Stored records:
** start **
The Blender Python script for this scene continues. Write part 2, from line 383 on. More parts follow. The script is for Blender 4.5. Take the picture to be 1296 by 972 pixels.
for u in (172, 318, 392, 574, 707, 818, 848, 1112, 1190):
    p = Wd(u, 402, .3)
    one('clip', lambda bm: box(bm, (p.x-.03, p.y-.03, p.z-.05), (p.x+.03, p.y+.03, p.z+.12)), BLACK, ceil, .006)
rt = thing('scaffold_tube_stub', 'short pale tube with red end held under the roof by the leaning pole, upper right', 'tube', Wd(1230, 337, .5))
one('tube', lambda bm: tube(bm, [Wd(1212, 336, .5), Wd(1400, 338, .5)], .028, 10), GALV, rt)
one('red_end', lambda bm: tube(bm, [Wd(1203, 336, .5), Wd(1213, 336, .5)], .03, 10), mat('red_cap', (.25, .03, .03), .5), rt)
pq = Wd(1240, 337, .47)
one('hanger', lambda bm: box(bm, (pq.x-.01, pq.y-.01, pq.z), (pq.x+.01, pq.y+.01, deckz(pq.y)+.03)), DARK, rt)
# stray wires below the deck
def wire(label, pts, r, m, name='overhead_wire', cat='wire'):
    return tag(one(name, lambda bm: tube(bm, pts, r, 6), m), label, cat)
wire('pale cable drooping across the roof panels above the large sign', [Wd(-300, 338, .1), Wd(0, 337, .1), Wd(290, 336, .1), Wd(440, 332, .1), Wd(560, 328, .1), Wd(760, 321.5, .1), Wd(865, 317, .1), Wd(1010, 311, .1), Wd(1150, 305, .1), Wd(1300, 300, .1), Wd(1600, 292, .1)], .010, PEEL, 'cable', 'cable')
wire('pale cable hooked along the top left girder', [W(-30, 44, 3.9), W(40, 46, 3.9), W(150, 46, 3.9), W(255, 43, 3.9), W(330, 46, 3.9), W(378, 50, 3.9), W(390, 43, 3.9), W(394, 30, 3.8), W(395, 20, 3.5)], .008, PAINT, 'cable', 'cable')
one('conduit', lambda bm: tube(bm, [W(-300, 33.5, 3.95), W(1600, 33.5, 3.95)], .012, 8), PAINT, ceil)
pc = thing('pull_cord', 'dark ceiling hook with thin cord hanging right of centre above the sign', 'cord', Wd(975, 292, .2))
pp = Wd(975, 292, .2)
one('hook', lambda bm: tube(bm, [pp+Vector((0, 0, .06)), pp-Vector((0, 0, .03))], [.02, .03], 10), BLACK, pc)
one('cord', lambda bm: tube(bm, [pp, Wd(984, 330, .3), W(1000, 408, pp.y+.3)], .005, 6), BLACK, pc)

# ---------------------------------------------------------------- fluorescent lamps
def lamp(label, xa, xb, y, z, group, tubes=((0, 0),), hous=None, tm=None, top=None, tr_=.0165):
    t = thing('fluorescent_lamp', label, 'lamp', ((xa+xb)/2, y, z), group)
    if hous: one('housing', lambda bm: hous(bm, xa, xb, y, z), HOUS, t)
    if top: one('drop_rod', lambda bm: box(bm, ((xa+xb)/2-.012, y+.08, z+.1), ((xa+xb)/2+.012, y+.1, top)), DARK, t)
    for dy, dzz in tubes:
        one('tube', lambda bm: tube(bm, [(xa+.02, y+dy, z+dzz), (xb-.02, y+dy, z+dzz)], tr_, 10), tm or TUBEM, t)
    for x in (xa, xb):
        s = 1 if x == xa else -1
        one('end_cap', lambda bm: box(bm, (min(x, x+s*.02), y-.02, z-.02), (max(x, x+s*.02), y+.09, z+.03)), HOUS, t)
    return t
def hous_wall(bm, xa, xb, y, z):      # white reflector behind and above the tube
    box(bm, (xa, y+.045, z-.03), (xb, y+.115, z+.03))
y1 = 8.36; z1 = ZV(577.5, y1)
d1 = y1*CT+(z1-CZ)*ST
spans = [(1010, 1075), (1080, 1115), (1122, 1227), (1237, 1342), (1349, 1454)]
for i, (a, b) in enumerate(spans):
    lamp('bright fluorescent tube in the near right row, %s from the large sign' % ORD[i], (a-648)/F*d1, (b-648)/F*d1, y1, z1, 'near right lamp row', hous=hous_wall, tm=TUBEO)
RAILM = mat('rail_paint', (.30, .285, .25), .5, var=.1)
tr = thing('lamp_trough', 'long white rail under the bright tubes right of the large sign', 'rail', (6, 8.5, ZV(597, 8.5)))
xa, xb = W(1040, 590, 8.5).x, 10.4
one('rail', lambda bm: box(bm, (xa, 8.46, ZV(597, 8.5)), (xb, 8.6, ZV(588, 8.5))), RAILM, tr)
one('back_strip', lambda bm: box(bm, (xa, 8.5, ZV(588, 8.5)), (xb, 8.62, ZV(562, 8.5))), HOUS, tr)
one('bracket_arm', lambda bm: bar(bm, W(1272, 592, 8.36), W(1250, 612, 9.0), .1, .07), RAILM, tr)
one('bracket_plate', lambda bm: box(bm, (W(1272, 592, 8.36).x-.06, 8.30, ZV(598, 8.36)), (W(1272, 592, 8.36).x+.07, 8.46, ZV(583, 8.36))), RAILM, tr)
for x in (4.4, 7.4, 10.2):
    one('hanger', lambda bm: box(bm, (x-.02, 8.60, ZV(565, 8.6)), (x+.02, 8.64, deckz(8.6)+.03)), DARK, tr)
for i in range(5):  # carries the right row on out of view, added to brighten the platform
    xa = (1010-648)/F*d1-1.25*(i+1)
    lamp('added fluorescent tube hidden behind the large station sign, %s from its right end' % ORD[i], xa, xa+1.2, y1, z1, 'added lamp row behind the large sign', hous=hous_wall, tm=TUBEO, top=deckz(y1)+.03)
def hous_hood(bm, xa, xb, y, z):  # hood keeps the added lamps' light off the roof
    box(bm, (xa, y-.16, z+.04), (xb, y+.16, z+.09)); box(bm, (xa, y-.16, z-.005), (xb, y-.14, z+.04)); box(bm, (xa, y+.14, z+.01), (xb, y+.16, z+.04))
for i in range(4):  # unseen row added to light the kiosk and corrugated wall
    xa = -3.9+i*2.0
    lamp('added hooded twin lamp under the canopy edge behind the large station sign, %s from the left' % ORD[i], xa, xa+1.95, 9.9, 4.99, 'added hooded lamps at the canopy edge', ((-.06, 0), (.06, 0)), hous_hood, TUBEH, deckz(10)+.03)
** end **
** start **
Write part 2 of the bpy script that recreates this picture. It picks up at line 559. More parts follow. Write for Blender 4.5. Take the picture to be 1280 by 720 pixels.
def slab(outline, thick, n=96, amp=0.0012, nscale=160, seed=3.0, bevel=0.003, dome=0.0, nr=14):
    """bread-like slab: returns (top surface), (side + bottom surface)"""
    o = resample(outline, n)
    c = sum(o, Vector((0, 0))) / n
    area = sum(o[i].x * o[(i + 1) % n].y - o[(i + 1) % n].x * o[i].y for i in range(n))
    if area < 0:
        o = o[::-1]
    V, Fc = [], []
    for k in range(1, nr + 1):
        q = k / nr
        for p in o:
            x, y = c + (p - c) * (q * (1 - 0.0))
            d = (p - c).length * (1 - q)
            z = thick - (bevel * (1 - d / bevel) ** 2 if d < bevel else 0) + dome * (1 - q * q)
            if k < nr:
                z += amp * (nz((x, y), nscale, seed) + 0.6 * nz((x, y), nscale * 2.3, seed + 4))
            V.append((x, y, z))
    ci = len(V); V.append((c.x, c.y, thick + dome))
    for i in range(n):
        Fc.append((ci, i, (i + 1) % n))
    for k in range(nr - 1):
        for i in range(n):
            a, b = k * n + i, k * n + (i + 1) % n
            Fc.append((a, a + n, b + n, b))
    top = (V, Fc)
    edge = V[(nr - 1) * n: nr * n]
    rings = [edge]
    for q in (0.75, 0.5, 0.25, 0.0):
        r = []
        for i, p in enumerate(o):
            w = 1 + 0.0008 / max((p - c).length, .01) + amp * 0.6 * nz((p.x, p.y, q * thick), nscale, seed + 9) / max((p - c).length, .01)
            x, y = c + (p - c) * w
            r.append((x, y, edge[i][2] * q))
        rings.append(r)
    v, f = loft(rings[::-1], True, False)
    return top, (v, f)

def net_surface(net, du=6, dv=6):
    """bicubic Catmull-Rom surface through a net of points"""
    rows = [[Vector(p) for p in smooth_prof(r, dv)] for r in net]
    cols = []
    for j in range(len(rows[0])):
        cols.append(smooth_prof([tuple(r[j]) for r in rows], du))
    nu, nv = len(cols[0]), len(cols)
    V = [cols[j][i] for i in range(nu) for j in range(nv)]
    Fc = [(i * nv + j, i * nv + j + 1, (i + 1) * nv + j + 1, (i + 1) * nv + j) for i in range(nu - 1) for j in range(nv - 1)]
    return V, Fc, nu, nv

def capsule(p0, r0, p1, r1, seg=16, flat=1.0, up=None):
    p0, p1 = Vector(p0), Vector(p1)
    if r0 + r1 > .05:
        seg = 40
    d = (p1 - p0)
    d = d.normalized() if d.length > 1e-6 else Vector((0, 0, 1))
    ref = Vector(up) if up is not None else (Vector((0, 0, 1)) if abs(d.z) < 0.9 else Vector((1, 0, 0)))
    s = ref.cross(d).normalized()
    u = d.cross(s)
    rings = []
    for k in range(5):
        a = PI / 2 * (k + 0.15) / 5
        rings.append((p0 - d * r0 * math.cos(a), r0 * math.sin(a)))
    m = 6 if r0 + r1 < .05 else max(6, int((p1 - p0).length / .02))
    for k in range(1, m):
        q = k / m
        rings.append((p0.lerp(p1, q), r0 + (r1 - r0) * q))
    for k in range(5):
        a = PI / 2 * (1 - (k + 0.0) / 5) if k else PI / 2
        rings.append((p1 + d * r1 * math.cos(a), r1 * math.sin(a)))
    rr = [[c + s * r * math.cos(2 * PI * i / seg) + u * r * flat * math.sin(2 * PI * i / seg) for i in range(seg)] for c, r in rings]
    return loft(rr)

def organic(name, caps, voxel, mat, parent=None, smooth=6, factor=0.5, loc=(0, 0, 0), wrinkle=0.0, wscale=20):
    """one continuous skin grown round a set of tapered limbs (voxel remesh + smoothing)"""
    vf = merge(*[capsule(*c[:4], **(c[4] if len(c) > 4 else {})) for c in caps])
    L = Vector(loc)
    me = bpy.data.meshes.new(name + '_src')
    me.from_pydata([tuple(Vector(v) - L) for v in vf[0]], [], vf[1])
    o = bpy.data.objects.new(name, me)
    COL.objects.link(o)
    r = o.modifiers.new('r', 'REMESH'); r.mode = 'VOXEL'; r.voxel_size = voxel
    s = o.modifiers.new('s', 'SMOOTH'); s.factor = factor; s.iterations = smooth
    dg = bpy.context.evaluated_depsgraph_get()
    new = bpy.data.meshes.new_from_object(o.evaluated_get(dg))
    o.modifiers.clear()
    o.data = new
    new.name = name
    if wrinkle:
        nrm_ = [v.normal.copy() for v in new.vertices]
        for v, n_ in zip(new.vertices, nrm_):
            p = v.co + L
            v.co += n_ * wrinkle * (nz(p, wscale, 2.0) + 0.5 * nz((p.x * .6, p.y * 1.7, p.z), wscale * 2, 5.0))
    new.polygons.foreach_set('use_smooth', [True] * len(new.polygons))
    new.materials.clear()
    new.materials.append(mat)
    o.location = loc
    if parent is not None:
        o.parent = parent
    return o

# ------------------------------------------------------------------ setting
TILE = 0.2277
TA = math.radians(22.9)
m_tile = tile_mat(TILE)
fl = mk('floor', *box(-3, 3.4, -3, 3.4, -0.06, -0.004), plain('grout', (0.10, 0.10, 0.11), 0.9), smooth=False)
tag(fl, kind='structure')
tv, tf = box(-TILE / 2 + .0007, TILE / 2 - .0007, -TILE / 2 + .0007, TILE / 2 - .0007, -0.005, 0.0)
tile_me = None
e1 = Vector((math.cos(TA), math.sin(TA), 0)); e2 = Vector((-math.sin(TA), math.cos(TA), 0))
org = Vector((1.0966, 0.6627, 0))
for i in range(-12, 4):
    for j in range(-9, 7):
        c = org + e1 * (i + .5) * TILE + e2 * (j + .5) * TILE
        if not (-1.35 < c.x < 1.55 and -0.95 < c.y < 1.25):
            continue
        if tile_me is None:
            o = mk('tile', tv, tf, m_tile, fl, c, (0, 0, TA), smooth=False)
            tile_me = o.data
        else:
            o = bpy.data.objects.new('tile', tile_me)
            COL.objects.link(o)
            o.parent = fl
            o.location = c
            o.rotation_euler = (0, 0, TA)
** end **
** start **
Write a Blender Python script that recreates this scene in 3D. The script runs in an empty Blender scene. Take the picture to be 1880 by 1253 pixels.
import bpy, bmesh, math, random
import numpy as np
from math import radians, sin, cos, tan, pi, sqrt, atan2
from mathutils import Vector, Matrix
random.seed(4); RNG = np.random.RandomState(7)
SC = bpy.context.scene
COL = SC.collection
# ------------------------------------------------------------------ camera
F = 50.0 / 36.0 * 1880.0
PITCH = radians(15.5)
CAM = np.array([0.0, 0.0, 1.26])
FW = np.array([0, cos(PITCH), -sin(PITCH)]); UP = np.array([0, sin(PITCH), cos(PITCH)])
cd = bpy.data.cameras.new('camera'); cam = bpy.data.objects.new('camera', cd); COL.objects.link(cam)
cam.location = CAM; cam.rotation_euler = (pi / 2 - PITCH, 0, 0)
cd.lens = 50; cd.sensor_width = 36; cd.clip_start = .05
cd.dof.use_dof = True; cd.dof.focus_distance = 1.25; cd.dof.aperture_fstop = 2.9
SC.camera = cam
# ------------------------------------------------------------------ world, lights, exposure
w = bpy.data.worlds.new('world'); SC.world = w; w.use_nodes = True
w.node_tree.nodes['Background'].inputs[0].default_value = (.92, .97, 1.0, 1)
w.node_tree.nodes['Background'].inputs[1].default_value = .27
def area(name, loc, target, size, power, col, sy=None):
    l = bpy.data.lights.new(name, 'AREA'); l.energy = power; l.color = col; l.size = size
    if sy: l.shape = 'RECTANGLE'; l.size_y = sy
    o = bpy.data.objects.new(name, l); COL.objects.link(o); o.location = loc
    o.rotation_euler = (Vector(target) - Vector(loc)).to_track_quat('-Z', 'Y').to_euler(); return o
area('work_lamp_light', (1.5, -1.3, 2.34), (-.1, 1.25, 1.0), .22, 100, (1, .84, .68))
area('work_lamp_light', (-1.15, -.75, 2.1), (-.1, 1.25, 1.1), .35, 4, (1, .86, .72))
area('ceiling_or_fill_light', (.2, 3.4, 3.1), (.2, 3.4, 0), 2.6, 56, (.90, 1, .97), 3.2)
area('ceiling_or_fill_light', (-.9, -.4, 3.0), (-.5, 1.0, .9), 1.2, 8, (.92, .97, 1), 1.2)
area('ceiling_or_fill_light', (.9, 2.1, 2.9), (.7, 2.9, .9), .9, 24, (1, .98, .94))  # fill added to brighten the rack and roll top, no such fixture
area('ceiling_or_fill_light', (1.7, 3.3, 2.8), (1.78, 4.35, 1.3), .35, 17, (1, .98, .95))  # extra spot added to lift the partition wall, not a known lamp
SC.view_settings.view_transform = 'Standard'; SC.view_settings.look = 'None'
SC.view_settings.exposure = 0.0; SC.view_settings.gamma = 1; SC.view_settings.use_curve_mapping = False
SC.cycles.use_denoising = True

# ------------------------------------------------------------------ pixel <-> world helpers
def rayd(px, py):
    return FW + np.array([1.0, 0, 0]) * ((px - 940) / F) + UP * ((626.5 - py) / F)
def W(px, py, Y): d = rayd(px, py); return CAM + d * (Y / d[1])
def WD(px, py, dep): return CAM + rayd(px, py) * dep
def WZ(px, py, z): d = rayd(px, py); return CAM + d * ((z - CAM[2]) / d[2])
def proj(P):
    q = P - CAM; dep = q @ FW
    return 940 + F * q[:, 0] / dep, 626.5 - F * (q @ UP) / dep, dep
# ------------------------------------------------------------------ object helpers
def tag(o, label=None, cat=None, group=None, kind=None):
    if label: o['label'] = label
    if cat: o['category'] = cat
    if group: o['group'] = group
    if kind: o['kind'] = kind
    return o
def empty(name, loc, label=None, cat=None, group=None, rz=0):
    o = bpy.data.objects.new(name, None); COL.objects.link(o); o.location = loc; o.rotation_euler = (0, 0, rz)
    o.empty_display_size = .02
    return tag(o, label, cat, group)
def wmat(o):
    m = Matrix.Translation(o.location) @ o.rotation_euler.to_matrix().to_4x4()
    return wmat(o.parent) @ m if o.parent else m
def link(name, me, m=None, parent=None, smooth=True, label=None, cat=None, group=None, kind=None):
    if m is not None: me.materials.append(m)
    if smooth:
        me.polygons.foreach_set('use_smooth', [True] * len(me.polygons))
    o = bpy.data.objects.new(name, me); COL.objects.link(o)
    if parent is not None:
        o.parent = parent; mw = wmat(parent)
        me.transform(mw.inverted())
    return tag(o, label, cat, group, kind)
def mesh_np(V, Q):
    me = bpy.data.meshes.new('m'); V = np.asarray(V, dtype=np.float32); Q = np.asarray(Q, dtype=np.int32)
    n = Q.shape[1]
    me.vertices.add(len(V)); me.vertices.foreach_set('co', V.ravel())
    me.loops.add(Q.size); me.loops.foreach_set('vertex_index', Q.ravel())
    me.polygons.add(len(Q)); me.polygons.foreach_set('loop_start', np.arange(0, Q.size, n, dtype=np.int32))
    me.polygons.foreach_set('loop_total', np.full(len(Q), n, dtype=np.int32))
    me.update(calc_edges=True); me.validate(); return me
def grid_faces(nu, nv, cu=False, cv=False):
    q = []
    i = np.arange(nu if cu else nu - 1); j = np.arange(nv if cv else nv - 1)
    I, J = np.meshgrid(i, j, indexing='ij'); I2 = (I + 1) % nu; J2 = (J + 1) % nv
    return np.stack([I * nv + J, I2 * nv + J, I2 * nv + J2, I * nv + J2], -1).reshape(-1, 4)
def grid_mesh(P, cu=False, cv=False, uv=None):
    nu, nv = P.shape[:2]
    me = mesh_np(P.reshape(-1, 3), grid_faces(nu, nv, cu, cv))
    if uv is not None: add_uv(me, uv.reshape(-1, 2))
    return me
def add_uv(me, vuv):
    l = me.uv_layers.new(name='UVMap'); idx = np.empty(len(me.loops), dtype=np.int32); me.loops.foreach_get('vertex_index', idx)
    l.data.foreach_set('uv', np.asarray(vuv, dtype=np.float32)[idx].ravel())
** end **
What is needed: Out of the material above, gather each line where "Take" appears.

Output:
The Blender Python script for this scene continues. Write part 2, from line 383 on. More parts follow. The script is for Blender 4.5. Take the picture to be 1296 by 972 pixels.
Write part 2 of the bpy script that recreates this picture. It picks up at line 559. More parts follow. Write for Blender 4.5. Take the picture to be 1280 by 720 pixels.
Write a Blender Python script that recreates this scene in 3D. The script runs in an empty Blender scene. Take the picture to be 1880 by 1253 pixels.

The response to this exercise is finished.